I feel like when I look at him, I’m like, OK, that’s the template right there. Be successful on track, but also from the time you start sim racing treat it like I’m going to become content creator, an influencer and a great race car driver. And if you do those things, I think you have a high ceiling to be a part of it.

And I think it’s going to continue to be something that drivers need to lean into and then lastly, not just selfishly for them. When I looked at the sport, you’re doing the sport a favor when you put as much effort off track as on track like a Corey Lajoie. The Cup Series, Corey Lajoie may not be fighting for wins every weekend, but the amount of value he brings the NASCAR Cup Series, everything else he does and his platform and his personality puts out there and how he controls his brand, that’s a very valuable thing for the sport, and it’s all show and he’s providing a tremendous amount of value to the show and content.

So I think that’s something that we’ve all got to focus on. If you want to be here, you got to focus on it.

Q: I suppose some of it has existed the whole time. It just didn’t really have a name.

Kligerman: Definitely. Dale Earnhardt, the moniker the Intimidator and him vs. Jeff Gordon … those guys were so ahead of their time in terms of leaning into the rivalries, learning to sell T-shirts, they set the template.

Parker Kligerman caught the eye of NBC Sports, and his work in television may have saved his career as a driver.
Parker Kligerman caught the eye of NBC Sports, and his work in television may have saved his career as a driver.

Q: It’s fair to say TV kept you in the game, agree?

Kligerman:  Yeah, really agree. It wasn’t on purpose. I won’t lie.

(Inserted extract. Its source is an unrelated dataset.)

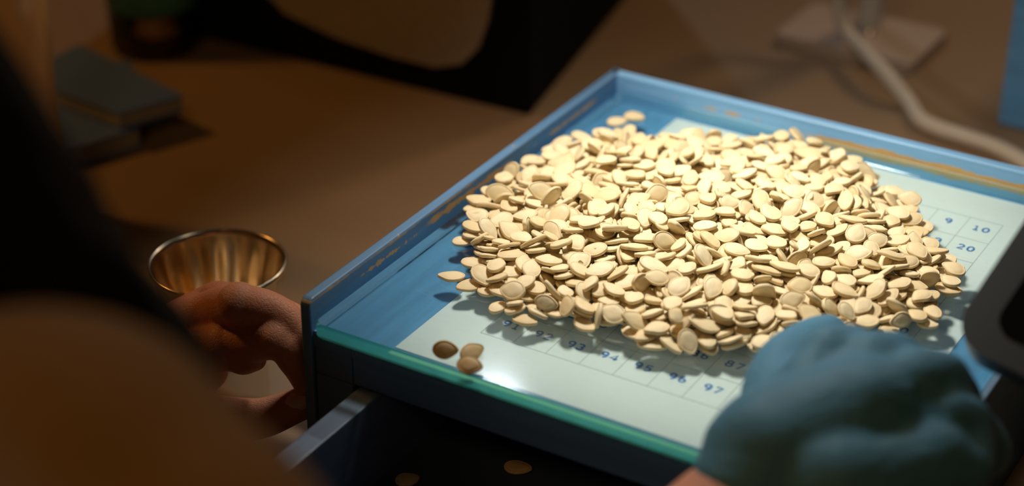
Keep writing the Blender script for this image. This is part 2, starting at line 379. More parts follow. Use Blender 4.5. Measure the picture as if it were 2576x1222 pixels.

I got an amazing, serendipitous call from … NBC right when I was doing the backup role for Kurt Busch in 2014, the Coke 600 / Indy 500 double that he did.

I just gone through the Swan Racing situation (shutdown) and they gave me an opportunity to do something different for a minute and I viewed it as a very short term thing and then I'll be back racing full time and then it devolved into sort of a long term thing.

Internally I was struggling with being on the schedule and showing up every weekend, watching a bunch of people do the thing I really wanted to be doing and talking about them and promoting them and promoting the sport and watching people I’d beat for years suddenly be in a really important position of racing for wins and thinking, like, what did I do wrong?

I just let that fall to the wayside and then when I felt like I was mixing the two really well an opportunity that I really didn’t see came along here with Big Machine Racing.

Q: Over this up-and-down over the last decade and a half there, do you have “if this would have happened” or “if that wouldn’t have happened” moments?

Kligerman: My time at Penske I wish maybe would have turned out a little different.

I find solace in the fact that I was so young that when you join an organization and you’re 18 years old, 18 through 22, that age range is a pretty interesting time in your life and to be in a professional organization such as Penske growing up that relationship goes from professional to more mentorship and you’re sort of the kid at the place right? I definitely made kid decisions.

Q: You’re still young but you’ve had this roller coaster. Where do you think you can still get in racing?

Kligerman: (I) have told myself since I decided to do this with Big Machine Racing that I was focused solely on the Xfinity Series and winning at this level and do the best I possibly can at this level and not letting the idea of like getting to Cup and having this full resurgence back to the Cup series be a part of my psyche.

All I know is it won’t go very far if I don’t win, so I’ve got to win. ... I want to win really badly and I want to compete for a championship at this level and I want to do it for Scott and for our race team and all the people that have supported me and all the fans out there that have said over the last couple years, what would Parker do in a fulltime ride? And I want to I really want to live up to that and I want to do it personally for myself.

I don’t care where it goes; I just want to win right now and be as successful as I possibly can and if I get to race for another 10 years and I'm making it at the highest level awesome. If in six months I win the championship and they say you’re not allowed to drive anymore, then so be it.